I've read this post three times now, and I have trouble putting my reaction into coherent form that take up less than 1000 words. But one thing keeps coming back to the surface: Would it be worse to be Baxter, and be so troubled and distressed by what one had been involved in that one could see no way out, or to be Ken Lay and Co., and be unable to grasp that others just might be appalled and outraged by the lack of ethics one had demonstrated--because the only ethic one had was "more is better"?

My brother-in-law is a stockbroker, and had the dubious pleasure of being both in the same Naval ROTC unit as Ken Lay and a major in the same undergraduate department.
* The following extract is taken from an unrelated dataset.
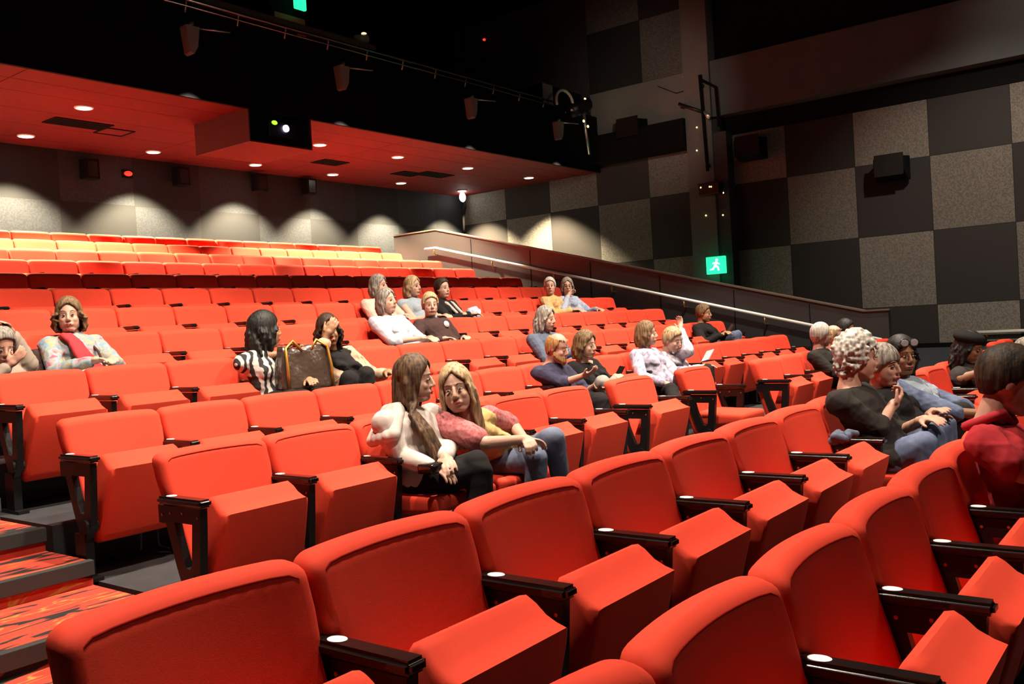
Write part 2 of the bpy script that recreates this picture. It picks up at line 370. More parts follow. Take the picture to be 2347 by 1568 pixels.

He never could manage to summon up much enthusiasm for Enron.

I've read this post three times now, and I have trouble putting my reaction into coherent form that take up less than 1000 words.

Yeah, I know. Tell me about it.

That suicide note is Baxter's actual text that I got from the newly released DVD of "Enron: The Smartest Guys in the Room" (based on the book). I rented it last night. It's pretty well done. Amazingly well done, actually. I highly recommend it.

At the end, there is a title card stating the trials of Lay and Skilling are supposed to start in January 2006. I've been kind of out of it lately, but I don't recall hearing they've started, or been adjourned to another date, or what-all. That's on my list of things to Google this week.